**Task objective:** Select each line where the word "writing" appears.

'''

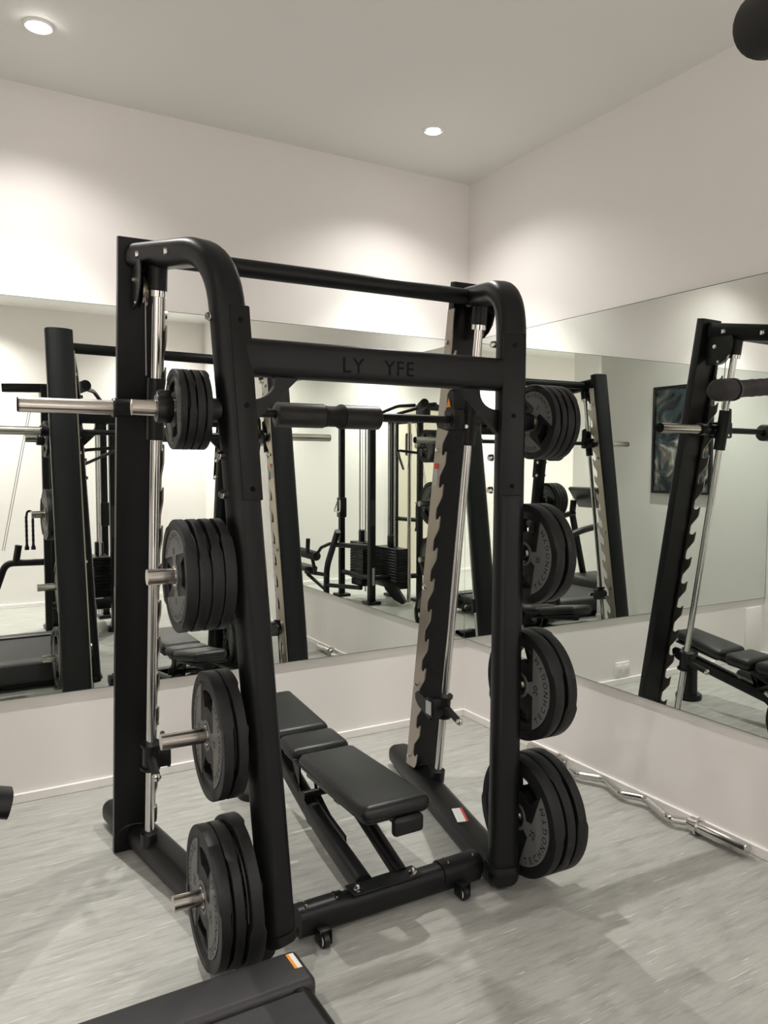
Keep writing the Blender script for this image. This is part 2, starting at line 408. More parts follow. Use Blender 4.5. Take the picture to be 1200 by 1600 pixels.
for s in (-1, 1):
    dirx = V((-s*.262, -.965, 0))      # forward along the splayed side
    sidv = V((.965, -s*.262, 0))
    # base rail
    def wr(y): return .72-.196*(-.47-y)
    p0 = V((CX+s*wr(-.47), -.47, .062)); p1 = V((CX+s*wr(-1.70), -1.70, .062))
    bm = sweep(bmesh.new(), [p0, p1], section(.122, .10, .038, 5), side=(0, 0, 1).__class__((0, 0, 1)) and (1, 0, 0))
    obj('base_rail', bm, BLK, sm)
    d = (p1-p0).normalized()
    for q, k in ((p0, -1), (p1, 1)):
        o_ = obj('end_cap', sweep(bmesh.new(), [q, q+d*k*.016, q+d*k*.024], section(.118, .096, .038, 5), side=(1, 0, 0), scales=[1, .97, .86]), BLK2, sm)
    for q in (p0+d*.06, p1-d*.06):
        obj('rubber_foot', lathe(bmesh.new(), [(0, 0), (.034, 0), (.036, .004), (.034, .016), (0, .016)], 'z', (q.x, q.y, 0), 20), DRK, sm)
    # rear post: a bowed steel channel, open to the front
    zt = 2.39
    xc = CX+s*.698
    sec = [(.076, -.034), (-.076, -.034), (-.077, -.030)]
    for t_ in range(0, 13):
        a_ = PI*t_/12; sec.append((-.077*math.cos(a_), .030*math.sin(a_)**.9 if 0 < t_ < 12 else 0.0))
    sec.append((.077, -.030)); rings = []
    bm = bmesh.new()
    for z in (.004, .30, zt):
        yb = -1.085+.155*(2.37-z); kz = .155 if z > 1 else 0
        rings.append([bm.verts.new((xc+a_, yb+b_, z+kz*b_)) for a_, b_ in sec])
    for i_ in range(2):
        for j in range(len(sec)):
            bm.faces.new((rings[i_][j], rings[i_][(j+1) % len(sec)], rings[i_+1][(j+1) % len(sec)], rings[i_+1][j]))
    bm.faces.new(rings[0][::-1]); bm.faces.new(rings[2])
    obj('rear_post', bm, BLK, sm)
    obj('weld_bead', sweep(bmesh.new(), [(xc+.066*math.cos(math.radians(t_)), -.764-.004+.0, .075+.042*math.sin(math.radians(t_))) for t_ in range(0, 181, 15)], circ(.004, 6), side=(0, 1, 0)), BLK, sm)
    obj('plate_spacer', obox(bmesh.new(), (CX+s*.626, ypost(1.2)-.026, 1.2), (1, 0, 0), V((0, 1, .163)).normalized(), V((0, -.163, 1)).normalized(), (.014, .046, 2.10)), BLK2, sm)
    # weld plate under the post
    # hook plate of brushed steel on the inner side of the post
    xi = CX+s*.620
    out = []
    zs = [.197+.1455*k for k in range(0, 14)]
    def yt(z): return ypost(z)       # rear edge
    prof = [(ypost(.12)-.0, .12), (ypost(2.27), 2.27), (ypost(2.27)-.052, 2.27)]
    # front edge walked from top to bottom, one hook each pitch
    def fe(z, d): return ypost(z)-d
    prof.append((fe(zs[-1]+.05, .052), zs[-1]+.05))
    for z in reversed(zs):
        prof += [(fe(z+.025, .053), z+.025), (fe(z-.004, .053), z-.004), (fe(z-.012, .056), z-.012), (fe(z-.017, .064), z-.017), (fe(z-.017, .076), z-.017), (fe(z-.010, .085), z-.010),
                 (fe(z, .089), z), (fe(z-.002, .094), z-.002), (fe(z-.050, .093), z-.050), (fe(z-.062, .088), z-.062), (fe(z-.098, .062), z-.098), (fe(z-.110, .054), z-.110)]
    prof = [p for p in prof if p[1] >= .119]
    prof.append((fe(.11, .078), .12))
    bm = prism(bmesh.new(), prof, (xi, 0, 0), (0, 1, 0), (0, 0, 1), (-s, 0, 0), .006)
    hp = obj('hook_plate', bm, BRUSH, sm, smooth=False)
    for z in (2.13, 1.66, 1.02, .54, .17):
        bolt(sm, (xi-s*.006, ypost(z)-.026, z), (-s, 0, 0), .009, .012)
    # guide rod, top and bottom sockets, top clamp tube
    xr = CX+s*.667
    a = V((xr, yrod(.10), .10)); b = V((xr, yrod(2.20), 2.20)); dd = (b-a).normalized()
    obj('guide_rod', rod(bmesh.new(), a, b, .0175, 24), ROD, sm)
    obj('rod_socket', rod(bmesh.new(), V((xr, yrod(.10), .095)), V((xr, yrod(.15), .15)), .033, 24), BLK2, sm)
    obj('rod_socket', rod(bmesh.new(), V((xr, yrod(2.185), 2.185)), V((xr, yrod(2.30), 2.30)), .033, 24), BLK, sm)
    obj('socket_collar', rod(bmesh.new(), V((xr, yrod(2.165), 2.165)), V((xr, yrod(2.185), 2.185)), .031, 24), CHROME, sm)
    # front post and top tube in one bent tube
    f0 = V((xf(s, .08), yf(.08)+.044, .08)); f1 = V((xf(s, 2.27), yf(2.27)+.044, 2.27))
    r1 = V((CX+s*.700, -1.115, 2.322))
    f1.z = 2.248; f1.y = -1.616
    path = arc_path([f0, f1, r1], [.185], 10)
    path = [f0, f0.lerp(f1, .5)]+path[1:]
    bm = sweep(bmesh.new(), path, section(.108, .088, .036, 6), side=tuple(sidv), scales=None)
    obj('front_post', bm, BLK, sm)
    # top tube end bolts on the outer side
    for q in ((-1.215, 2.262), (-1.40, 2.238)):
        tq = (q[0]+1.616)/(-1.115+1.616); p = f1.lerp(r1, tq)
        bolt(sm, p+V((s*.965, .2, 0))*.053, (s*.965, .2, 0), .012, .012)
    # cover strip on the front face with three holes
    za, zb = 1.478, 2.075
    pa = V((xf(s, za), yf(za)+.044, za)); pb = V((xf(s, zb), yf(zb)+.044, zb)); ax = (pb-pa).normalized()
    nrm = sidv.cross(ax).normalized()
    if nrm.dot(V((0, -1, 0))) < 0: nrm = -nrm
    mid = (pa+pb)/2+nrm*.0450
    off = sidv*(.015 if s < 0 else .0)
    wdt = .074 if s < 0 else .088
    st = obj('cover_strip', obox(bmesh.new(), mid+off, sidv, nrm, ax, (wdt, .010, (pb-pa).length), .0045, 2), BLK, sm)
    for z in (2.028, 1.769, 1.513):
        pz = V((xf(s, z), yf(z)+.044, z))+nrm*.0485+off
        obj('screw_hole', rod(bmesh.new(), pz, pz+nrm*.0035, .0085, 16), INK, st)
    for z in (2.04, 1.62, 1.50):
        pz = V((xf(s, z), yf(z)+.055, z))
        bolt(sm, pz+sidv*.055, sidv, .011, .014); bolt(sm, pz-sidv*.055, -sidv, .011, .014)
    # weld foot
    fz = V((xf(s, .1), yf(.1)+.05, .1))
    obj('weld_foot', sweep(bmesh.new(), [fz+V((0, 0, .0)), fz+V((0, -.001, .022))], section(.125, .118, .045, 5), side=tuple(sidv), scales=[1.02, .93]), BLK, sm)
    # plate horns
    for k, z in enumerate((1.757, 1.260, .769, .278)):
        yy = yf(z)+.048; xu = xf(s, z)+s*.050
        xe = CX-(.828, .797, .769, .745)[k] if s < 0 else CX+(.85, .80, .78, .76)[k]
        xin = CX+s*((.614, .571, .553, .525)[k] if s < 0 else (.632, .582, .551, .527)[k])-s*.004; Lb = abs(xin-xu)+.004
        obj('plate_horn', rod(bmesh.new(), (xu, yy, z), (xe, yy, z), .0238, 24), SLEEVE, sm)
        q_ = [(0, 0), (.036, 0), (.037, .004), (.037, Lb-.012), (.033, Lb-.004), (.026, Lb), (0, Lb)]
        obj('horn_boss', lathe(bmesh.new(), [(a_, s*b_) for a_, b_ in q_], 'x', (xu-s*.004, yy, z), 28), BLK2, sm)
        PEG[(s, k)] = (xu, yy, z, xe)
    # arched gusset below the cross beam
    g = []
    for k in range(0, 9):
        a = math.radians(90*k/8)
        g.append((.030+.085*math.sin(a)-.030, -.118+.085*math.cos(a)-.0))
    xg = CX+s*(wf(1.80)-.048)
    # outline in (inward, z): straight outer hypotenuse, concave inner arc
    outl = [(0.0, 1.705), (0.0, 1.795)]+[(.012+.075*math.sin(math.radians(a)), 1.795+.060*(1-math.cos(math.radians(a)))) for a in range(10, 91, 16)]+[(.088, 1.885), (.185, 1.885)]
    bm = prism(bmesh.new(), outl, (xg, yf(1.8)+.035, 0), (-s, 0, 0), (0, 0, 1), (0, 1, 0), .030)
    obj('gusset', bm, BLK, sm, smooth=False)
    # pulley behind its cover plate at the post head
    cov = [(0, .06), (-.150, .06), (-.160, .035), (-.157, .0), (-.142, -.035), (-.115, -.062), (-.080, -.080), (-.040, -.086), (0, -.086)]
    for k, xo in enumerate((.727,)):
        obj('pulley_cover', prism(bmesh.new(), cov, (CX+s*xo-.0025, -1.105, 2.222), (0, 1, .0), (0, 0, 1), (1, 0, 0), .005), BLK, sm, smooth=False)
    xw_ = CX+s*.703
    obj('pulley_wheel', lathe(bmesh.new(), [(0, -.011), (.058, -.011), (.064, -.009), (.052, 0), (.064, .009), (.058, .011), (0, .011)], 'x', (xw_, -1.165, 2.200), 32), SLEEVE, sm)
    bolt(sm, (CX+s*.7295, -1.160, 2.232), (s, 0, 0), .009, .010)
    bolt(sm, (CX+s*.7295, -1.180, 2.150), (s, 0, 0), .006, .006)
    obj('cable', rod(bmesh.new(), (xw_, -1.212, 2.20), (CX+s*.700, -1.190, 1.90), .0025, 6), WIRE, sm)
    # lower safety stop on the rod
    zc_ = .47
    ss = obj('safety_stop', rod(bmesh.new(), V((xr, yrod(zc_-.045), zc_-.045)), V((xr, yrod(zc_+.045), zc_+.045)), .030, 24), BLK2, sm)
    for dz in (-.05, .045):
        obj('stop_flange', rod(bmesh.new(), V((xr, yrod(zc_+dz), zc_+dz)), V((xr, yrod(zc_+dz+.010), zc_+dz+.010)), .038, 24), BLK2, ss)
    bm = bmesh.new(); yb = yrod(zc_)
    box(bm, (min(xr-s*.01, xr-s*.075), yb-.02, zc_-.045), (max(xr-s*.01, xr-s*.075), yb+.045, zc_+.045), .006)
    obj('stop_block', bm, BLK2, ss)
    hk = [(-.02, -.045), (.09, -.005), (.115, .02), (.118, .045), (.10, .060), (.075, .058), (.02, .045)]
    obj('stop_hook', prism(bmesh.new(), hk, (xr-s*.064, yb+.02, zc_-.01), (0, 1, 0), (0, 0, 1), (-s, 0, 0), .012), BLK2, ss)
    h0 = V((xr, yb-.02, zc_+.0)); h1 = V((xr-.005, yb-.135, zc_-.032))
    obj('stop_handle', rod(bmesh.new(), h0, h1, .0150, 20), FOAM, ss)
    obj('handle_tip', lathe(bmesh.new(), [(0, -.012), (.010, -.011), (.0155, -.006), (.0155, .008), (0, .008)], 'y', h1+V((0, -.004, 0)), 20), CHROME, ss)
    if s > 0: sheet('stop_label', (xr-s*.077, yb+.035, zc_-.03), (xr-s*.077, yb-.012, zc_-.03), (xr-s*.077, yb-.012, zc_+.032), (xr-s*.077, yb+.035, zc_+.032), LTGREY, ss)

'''
'''

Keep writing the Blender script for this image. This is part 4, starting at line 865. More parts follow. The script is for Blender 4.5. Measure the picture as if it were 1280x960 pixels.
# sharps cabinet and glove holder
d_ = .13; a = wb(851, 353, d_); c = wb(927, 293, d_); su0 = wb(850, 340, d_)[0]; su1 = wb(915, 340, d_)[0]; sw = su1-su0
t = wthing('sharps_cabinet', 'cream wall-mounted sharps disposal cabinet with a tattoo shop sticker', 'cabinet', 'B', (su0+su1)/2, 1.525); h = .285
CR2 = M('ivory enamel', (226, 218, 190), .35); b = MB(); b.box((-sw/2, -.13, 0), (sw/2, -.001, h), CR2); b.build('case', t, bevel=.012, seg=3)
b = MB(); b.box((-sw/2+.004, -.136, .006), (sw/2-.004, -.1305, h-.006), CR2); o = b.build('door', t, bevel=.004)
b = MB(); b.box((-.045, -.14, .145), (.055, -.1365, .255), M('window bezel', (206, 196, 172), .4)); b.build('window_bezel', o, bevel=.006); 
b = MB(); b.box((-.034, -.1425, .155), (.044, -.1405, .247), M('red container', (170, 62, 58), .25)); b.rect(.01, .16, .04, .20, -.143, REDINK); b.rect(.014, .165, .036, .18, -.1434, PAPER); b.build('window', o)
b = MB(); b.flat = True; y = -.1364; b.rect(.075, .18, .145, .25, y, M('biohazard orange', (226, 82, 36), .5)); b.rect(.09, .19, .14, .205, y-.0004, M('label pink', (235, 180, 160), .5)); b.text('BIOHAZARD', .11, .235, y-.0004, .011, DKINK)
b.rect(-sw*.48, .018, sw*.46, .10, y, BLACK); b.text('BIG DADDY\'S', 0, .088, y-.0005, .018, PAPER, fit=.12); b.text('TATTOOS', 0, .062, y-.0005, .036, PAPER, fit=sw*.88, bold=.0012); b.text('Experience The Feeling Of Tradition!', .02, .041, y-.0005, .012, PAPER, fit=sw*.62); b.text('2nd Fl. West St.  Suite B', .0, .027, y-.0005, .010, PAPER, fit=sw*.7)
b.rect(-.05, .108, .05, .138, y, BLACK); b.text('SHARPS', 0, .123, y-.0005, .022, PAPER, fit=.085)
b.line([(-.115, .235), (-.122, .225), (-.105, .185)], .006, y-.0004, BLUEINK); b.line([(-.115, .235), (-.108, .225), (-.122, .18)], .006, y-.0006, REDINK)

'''

**Full solution:**
Keep writing the Blender script for this image. This is part 2, starting at line 408. More parts follow. Use Blender 4.5. Take the picture to be 1200 by 1600 pixels.
Keep writing the Blender script for this image. This is part 4, starting at line 865. More parts follow. The script is for Blender 4.5. Measure the picture as if it were 1280x960 pixels.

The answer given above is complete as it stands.